Records from a collection

- - - - -

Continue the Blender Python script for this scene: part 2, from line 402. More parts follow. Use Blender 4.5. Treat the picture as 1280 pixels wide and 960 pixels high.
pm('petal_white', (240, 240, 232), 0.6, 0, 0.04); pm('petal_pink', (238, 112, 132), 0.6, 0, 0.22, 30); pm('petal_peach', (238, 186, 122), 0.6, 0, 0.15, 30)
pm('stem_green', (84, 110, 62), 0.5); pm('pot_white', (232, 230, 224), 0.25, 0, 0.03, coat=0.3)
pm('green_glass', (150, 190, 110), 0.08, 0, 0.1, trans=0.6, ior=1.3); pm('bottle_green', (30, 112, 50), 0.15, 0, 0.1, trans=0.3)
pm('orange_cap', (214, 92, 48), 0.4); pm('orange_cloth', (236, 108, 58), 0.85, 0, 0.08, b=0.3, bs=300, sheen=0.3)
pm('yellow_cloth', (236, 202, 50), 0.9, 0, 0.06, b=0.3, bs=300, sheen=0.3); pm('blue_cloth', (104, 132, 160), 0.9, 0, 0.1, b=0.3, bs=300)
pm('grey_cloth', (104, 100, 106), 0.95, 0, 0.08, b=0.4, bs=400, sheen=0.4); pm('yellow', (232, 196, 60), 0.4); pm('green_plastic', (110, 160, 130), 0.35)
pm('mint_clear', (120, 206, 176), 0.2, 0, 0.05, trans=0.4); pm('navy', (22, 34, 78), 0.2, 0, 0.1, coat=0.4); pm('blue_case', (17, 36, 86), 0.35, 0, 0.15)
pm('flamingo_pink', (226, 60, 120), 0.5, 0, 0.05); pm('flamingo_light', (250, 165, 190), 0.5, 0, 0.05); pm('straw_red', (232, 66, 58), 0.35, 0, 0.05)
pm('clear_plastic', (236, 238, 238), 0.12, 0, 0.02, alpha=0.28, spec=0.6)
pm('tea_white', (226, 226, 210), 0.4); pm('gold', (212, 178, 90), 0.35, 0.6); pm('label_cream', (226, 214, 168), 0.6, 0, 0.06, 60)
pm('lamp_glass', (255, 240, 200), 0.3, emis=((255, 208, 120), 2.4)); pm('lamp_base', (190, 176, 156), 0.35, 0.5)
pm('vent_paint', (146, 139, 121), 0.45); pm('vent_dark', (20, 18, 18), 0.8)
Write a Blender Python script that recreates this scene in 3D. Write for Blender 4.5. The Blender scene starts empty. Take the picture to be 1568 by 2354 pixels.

- - - - -

» **Direction**:
Tell how many lines of the data include the word "Blender", and nothing else.

» **Response to the exercise**:
2